El sistema de gobierno boliviano es presidencialista; es decir, pese a la existencia de poderes, que en nuestro caso son cuatro, gira en torno a la figura de un jefe de Estado que, por ser tal, representa a los habitantes de todo un país.
Pero la representatividad no es una concesión graciosa sino que viene bajo la forma de un mandato, un acuerdo tácito mediante el cual el conjunto de la población boliviana, que no puede realizar por sí misma las tareas que sólo pueden ser desempeñadas por una persona, las delega a uno de los miembros de su comunidad. Lo hace mediante elecciones en las que se decide quién será el que cumpla la función de gobernar por un tiempo determinado y, por ello, se convierte en el mandatario, el primer mandatario de un país.
Aunque la enviste de un innegable poder, la condición de mandatario no convierte al presidente en una persona que puede hacer lo que le venga en gana porque, para ello, lo coloca en el medio de un sistema de pesos y contrapesos con otros poderes del Estado, que en Bolivia son denominados órganos: el Ejecutivo, encabezado por él mismo; el Legislativo, que es el que hace las leyes, y el Judicial, que castiga su incumplimiento. El órgano o poder llamado a fiscalizar al presidente, y a los integrantes de los demás, es el Legislativo. El Órgano Electoral, al que se convirtió en un cuarto poder en el país, es el que se encarga de la conformación de todos los demás.
Todos los poderes y órganos del Estado están sujetos a la Constitución y las leyes. La primera está encima de todas las demás y, por ello, es considerada “ley de leyes”. Esta es la que establece cómo son constituidos los poderes públicos y define tanto sus atribuciones como sus límites.

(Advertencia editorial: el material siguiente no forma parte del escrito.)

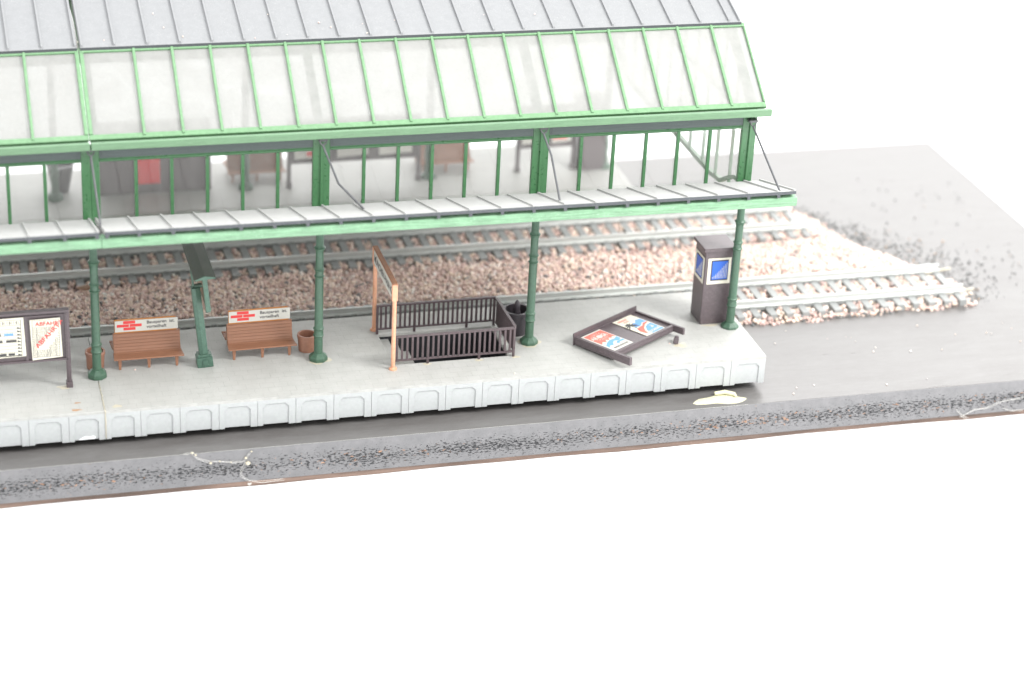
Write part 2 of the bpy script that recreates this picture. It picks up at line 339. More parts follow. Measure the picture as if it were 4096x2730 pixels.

Por todo lo apuntado, el presidente, aunque jefe de Estado e investido del poder de mando sobre todo el país, no es un monarca sino un servidor público más, el primer servidor. Sus atribuciones, así como los límites de su poder, están establecidas también en la Constitución.
El artículo 172 establece un total de 27 atribuciones para la presidenta o presidente del Estado boliviano y ninguno de ellos señala que esa autoridad puede atribuirse los derechos del pueblo. Por el contrario, el artículo 124 del Código Penal señala que hacerlo constituye un delito que se sanciona con uno a dos años de cárcel.
El reconocimiento a gobiernos de otros países es una atribución implícita del Poder Ejecutivo que generalmente se traduce en el envío de notas de felicitación o llamados telefónicos a los vencedores de elecciones. Otra forma de apoyo es participar en las ceremonias de posesión de los nuevos jefes de Estado.
Sin embargo, las circunstancias no son las mismas. Así, lo ocurrido en Venezuela el año recién pasado, cuando las elecciones fueron convocadas por la Asamblea Nacional Constituyente, cuando debió hacerlo el Consejo Nacional Electoral, convierten a este en un caso aparte, digno de una consideración mayor que lo normal.
A la ilegalidad de la convocatoria a elecciones se suman las observaciones a una constituyente que comete el delito de usurpación de funciones porque reemplaza a una Asamblea Nacional –es decir al Poder Legislativo– al que se le ha quitado toda autoridad por el mero hecho de estar constituido por una mayoría de opositores.
Pero el presidente Evo Morales no ha tomado en cuenta las observaciones legales al gobierno posesionado ayer y, enmarcándose en afinidades ideológicas, no sólo lo ha reconocido formalmente sino que lo ha hecho públicamente y a nombre del pueblo boliviano.
Eso no sólo lo ha puesto a él, sino al país entero, en un reducido grupo de gobiernos que optaron por la ilegalidad y el irrespeto al régimen constitucional.